■ **Data rows**:
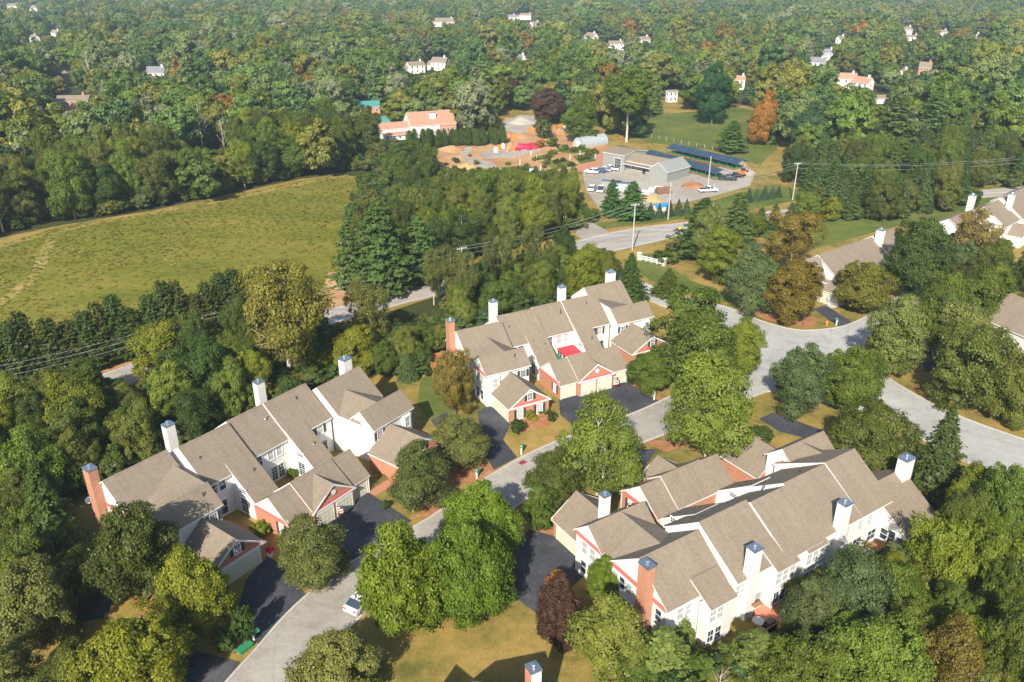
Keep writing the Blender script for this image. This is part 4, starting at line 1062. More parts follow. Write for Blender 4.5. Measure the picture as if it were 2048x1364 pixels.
# young firs by the yard entrance
FI_ = []
for i, (x, y, hh) in enumerate([(1300, 437, 4.5), (1318, 435, 4.0), (1338, 432, 4.6), (1356, 430, 4.6), (1372, 428, 4.4), (1284, 440, 4.2), (1496, 404, 4.2), (1512, 402, 4.0), (1528, 399, 4.2), (1544, 396, 3.6), (1556, 394, 3.6)]):
    p = gp(x, y); FI_.append(place('spruce', (p.x, p.y), hh, hh * .36, (.065, .11, .06), None, 'young firs along the yard'))
rank(FI_, '%s small blue green fir from the left in the row along the yard')
HE_ = []
# clipped evergreens in front of the pink roofed building
for i in range(17):
    x = 820 + i * 11.5 + rng.normal() * 2; y = 296 - i * .5 + rng.normal() * 2
    p = gp(x, y); HE_.append(place('cypress', (p.x, p.y), 6.0 + rng.random() * 1.6, 1.9, (.075, .12, .026), None, 'hedge before the pink roofed building'))

rank(HE_, '%s upright evergreen from the left in the hedge before the pink roofed building')
# ------------------------------------------------------------------ woods: individual trees by zone
ROW_BOX = []
for o_, ang_, mir_ in (((-30.06, 66.04), 54, 1), ((-.26, 103.53), 28.5, 1), ((3.65, 79.47), 33, -1)):
    a_ = R(ang_); U_ = Vector((math.cos(a_), math.sin(a_))); V_ = Vector((math.sin(a_), -math.cos(a_))) * mir_
    ROW_BOX.append((Vector(o_), U_, V_))
def near_row(x, y, m=2.0):
    for o, U_, V_ in ROW_BOX:
        d = Vector((x, y)) - o; u, v = d.dot(U_), d.dot(V_)
        if -3 - m < u < 37 + m and -27 - m < v < 1 + m: return True
    return False
def road_dist(x, y):
    return min((p.x - x) ** 2 + (p.y - y) ** 2 for p in cl) ** .5
def zone(poly_px, spacing, hr, rr, kinds, label, group, avoid_rows=True, limit=999, road=4.5, cols=None, tries=4000, wt=None):
    poly = [gp(*p) for p in poly_px]; xs = [p.x for p in poly]; ys = [p.y for p in poly]; n = 0; mine = []; made = {}
    for _ in range(tries):
        if n >= limit: break
        x, y = rng.uniform(min(xs), max(xs)), rng.uniform(min(ys), max(ys))
        if not inside(poly, x, y): continue
        if avoid_rows and near_row(x, y): continue
        if road_dist(x, y) < road + 1.5: continue
        if any((x - a) ** 2 + (y - b) ** 2 < spacing ** 2 for a, b in mine): continue
        if any((x - a) ** 2 + (y - b) ** 2 < (.55 * (q + rr[0])) ** 2 for a, b, q in FOOT): continue
        h = rng.uniform(*hr); r = rng.uniform(*rr)
        if hides(x, y, h, r): continue
        mine.append((x, y)); k = kinds[rng.choice(len(kinds), p=wt)]
        if k in CONES: r *= .72; col = [PN, DK, (.07, .105, .04)][rng.integers(3)]; h *= 1.08
        elif k == 'dead': col = OL
        else: col = (cols or [OL, MG, YG, OLD, DK, LG, MG])[rng.integers(len(cols) if cols else 7)]
        lb = {'pine': 'pine', 'spruce': 'spruce', 'dead': 'dead tree', 'syc': 'sycamore', 'birch': 'birch', 'maple': 'round tree', 'loose': 'loose tree', 'pear': 'upright tree'}[k]
        cw = 'dark green' if col in (DK, PN) else 'olive' if col in (OL, OLD) else 'yellow green' if col == YG else 'light green' if col == LG else 'green'
        made.setdefault((cw, lb), []).append(place(k, (x, y), h, r, col, None, group)); n += 1
    for (cw, lb), obs in made.items(): rank(obs, '%s ' + cw + ' ' + lb + ' from the left ' + label)
    return n
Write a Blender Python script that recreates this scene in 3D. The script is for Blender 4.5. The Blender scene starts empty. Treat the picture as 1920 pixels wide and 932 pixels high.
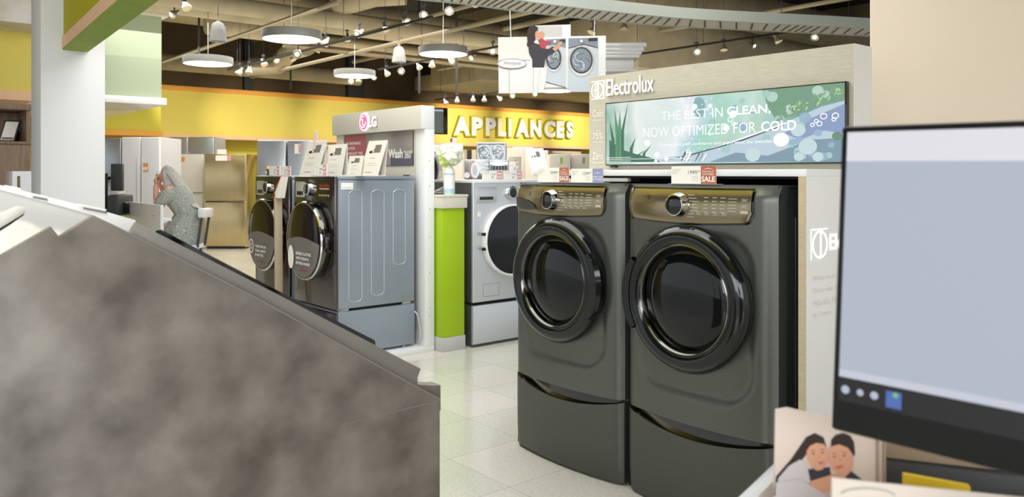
import bpy, bmesh, math, random
from mathutils import Matrix, Vector, noise
random.seed(7)
C = bpy.context.scene.collection
PI = math.pi
R_ = math.radians

# ---------------------------------------------------------------- camera
H = 1.40            # eye height
YAW = R_(50)        # camera looks 50 degrees left of +Y ; the store grid is X / Y
F = 1500.0          # focal length in pixels of the 1920 wide frame
HOR = 325.0
RX, RY = math.cos(YAW), math.sin(YAW)        # camera right
FX, FY = -math.sin(YAW), math.cos(YAW)       # camera forward
cd = bpy.data.cameras.new('camera'); cam = bpy.data.objects.new('camera', cd); C.objects.link(cam)
cam.location = (0, 0, H); cam.rotation_euler = (PI/2, 0, YAW)
cd.sensor_width = 36; cd.lens = F/1920*36; cd.shift_y = -(466-HOR)/1920; cd.clip_end = 100; cd.clip_start = .05
cd.dof.use_dof = True; cd.dof.focus_distance = 3.7; cd.dof.aperture_fstop = 5.6
bpy.context.scene.camera = cam
sc = bpy.context.scene
sc.view_settings.view_transform = 'Standard'; sc.view_settings.look = 'None'
sc.view_settings.gamma = 1; sc.view_settings.use_curve_mapping = False
sc.view_settings.exposure = 0.12

# ---------------------------------------------------------------- world (bright shopfront daylight behind the camera)
w = bpy.data.worlds.new('world'); sc.world = w; w.use_nodes = True
bg = w.node_tree.nodes['Background']; bg.inputs[0].default_value = (0.93, 0.97, 1.0, 1); bg.inputs[1].default_value = 0.85

def P(px, py, D):
    r = (px-960)/F*D
    return Vector((r*RX+D*FX, r*RY+D*FY, H+(HOR-py)*D/F))
def ray(px):
    k = (px-960)/F
    return (FX+k*RX, FY+k*RY)
def onX(px, X):            # where the sight line through px meets the vertical plane x = X : returns y, depth
    a, b = ray(px); D = X/a
    return b*D, D
def onY(px, Y):
    a, b = ray(px); D = Y/b
    return a*D, D
def zat(py, D): return H+(HOR-py)*D/F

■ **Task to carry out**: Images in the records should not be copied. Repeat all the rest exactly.

■ **The completed task**:
Keep writing the Blender script for this image. This is part 4, starting at line 1062. More parts follow. Write for Blender 4.5. Measure the picture as if it were 2048x1364 pixels.
# young firs by the yard entrance
FI_ = []
for i, (x, y, hh) in enumerate([(1300, 437, 4.5), (1318, 435, 4.0), (1338, 432, 4.6), (1356, 430, 4.6), (1372, 428, 4.4), (1284, 440, 4.2), (1496, 404, 4.2), (1512, 402, 4.0), (1528, 399, 4.2), (1544, 396, 3.6), (1556, 394, 3.6)]):
    p = gp(x, y); FI_.append(place('spruce', (p.x, p.y), hh, hh * .36, (.065, .11, .06), None, 'young firs along the yard'))
rank(FI_, '%s small blue green fir from the left in the row along the yard')
HE_ = []
# clipped evergreens in front of the pink roofed building
for i in range(17):
    x = 820 + i * 11.5 + rng.normal() * 2; y = 296 - i * .5 + rng.normal() * 2
    p = gp(x, y); HE_.append(place('cypress', (p.x, p.y), 6.0 + rng.random() * 1.6, 1.9, (.075, .12, .026), None, 'hedge before the pink roofed building'))

rank(HE_, '%s upright evergreen from the left in the hedge before the pink roofed building')
# ------------------------------------------------------------------ woods: individual trees by zone
ROW_BOX = []
for o_, ang_, mir_ in (((-30.06, 66.04), 54, 1), ((-.26, 103.53), 28.5, 1), ((3.65, 79.47), 33, -1)):
    a_ = R(ang_); U_ = Vector((math.cos(a_), math.sin(a_))); V_ = Vector((math.sin(a_), -math.cos(a_))) * mir_
    ROW_BOX.append((Vector(o_), U_, V_))
def near_row(x, y, m=2.0):
    for o, U_, V_ in ROW_BOX:
        d = Vector((x, y)) - o; u, v = d.dot(U_), d.dot(V_)
        if -3 - m < u < 37 + m and -27 - m < v < 1 + m: return True
    return False
def road_dist(x, y):
    return min((p.x - x) ** 2 + (p.y - y) ** 2 for p in cl) ** .5
def zone(poly_px, spacing, hr, rr, kinds, label, group, avoid_rows=True, limit=999, road=4.5, cols=None, tries=4000, wt=None):
    poly = [gp(*p) for p in poly_px]; xs = [p.x for p in poly]; ys = [p.y for p in poly]; n = 0; mine = []; made = {}
    for _ in range(tries):
        if n >= limit: break
        x, y = rng.uniform(min(xs), max(xs)), rng.uniform(min(ys), max(ys))
        if not inside(poly, x, y): continue
        if avoid_rows and near_row(x, y): continue
        if road_dist(x, y) < road + 1.5: continue
        if any((x - a) ** 2 + (y - b) ** 2 < spacing ** 2 for a, b in mine): continue
        if any((x - a) ** 2 + (y - b) ** 2 < (.55 * (q + rr[0])) ** 2 for a, b, q in FOOT): continue
        h = rng.uniform(*hr); r = rng.uniform(*rr)
        if hides(x, y, h, r): continue
        mine.append((x, y)); k = kinds[rng.choice(len(kinds), p=wt)]
        if k in CONES: r *= .72; col = [PN, DK, (.07, .105, .04)][rng.integers(3)]; h *= 1.08
        elif k == 'dead': col = OL
        else: col = (cols or [OL, MG, YG, OLD, DK, LG, MG])[rng.integers(len(cols) if cols else 7)]
        lb = {'pine': 'pine', 'spruce': 'spruce', 'dead': 'dead tree', 'syc': 'sycamore', 'birch': 'birch', 'maple': 'round tree', 'loose': 'loose tree', 'pear': 'upright tree'}[k]
        cw = 'dark green' if col in (DK, PN) else 'olive' if col in (OL, OLD) else 'yellow green' if col == YG else 'light green' if col == LG else 'green'
        made.setdefault((cw, lb), []).append(place(k, (x, y), h, r, col, None, group)); n += 1
    for (cw, lb), obs in made.items(): rank(obs, '%s ' + cw + ' ' + lb + ' from the left ' + label)
    return n
Write a Blender Python script that recreates this scene in 3D. The script is for Blender 4.5. The Blender scene starts empty. Treat the picture as 1920 pixels wide and 932 pixels high.
import bpy, bmesh, math, random
from mathutils import Matrix, Vector, noise
random.seed(7)
C = bpy.context.scene.collection
PI = math.pi
R_ = math.radians

# ---------------------------------------------------------------- camera
H = 1.40            # eye height
YAW = R_(50)        # camera looks 50 degrees left of +Y ; the store grid is X / Y
F = 1500.0          # focal length in pixels of the 1920 wide frame
HOR = 325.0
RX, RY = math.cos(YAW), math.sin(YAW)        # camera right
FX, FY = -math.sin(YAW), math.cos(YAW)       # camera forward
cd = bpy.data.cameras.new('camera'); cam = bpy.data.objects.new('camera', cd); C.objects.link(cam)
cam.location = (0, 0, H); cam.rotation_euler = (PI/2, 0, YAW)
cd.sensor_width = 36; cd.lens = F/1920*36; cd.shift_y = -(466-HOR)/1920; cd.clip_end = 100; cd.clip_start = .05
cd.dof.use_dof = True; cd.dof.focus_distance = 3.7; cd.dof.aperture_fstop = 5.6
bpy.context.scene.camera = cam
sc = bpy.context.scene
sc.view_settings.view_transform = 'Standard'; sc.view_settings.look = 'None'
sc.view_settings.gamma = 1; sc.view_settings.use_curve_mapping = False
sc.view_settings.exposure = 0.12

# ---------------------------------------------------------------- world (bright shopfront daylight behind the camera)
w = bpy.data.worlds.new('world'); sc.world = w; w.use_nodes = True
bg = w.node_tree.nodes['Background']; bg.inputs[0].default_value = (0.93, 0.97, 1.0, 1); bg.inputs[1].default_value = 0.85

def P(px, py, D):
    r = (px-960)/F*D
    return Vector((r*RX+D*FX, r*RY+D*FY, H+(HOR-py)*D/F))
def ray(px):
    k = (px-960)/F
    return (FX+k*RX, FY+k*RY)
def onX(px, X):            # where the sight line through px meets the vertical plane x = X : returns y, depth
    a, b = ray(px); D = X/a
    return b*D, D
def onY(px, Y):
    a, b = ray(px); D = Y/b
    return a*D, D
def zat(py, D): return H+(HOR-py)*D/F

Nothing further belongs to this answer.